Because they were lucky enough to speak so often, Holop says she worried most when she didn’t hear from her husband or when she knew he was traveling.

Being without her husband for such a long period of time was “difficult and very strange. Overnight I became a single parent,” she says. “It was like living in a surreal world.”

Their respective families, who live in Florida, were wonderful, as much as they could be from far away, Holop explains. Her husband was deployed by himself and not with a group of attorneys or in a troop. “On my end, I didn’t have any kind of group of people to relate to,” she adds.

Without that group, Holop, a member of Anshe Chesed Fairmount Temple, turned to the people closest to her. “Without my friends and family, there was no way,” she says. “They were my support, my rock through the whole thing, and they continue to be.”

Friends in the area became like family and were “wonderful.” Her babysitter “became a constant in the kids’ lives and mine,” she says.
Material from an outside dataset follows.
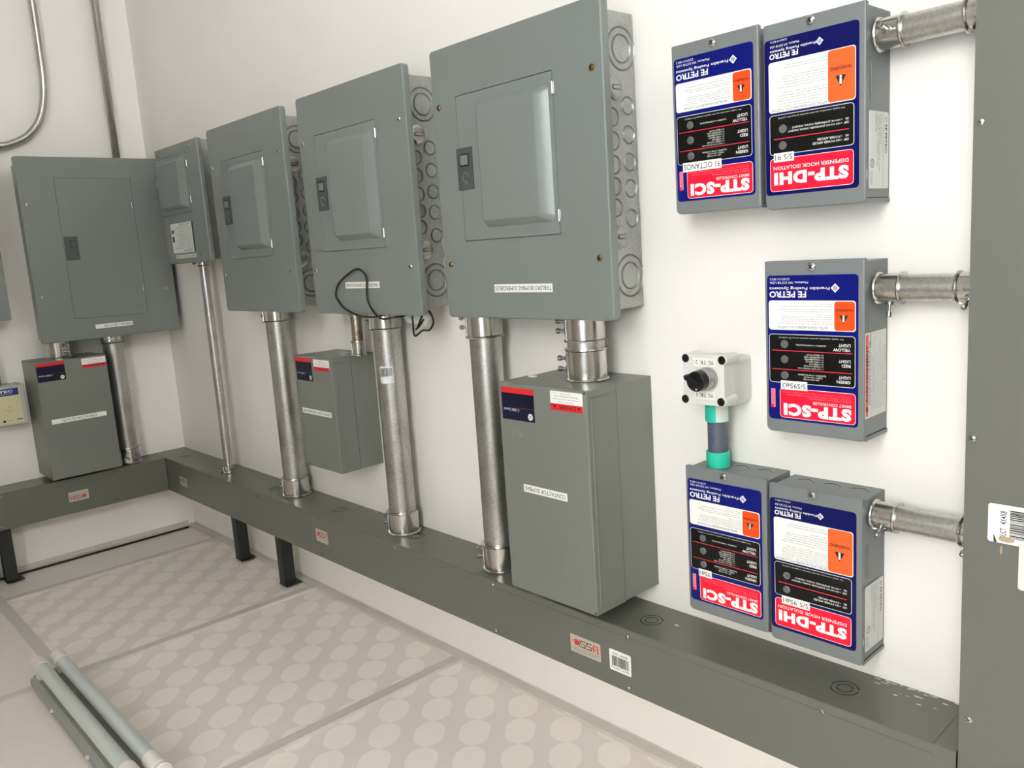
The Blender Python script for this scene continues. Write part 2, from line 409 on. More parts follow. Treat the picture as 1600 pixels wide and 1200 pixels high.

Without her babysitter, she adds, the family wouldn’t have been able to do as many things. “I didn’t have to say no to things with work, and I could do things on my own.”

Holop, the music teacher and special programs director at Suburban Temple-Kol Ami, says the synagogue made her family feel very special. “They were such amazing support for me.” Some of the music classes made seder plates and cards with Holop’s son and then sent them to his Dad.

After Mulligan returned home, he faced a difficult adjustment period, because his wife had been doing everything herself for so long. “When you get back, you kind of step back into your life, but it’s not really yours anymore,” he admits. “It takes a while.”

It was an adjustment for the whole family, Holop concurs. “It took us a while to get back in the groove” of having both parents home.

Mulligan’s commitment to the military is over, and he has submitted his resignation papers. Now, the wait begins to see if the resignation is accepted, he says.

After he returned to Cleveland, Mulligan says he didn’t watch the news for four months. “I was just so glad to be home, that’s where I wanted to focus my attention and try to make up all that lost time with my kids.”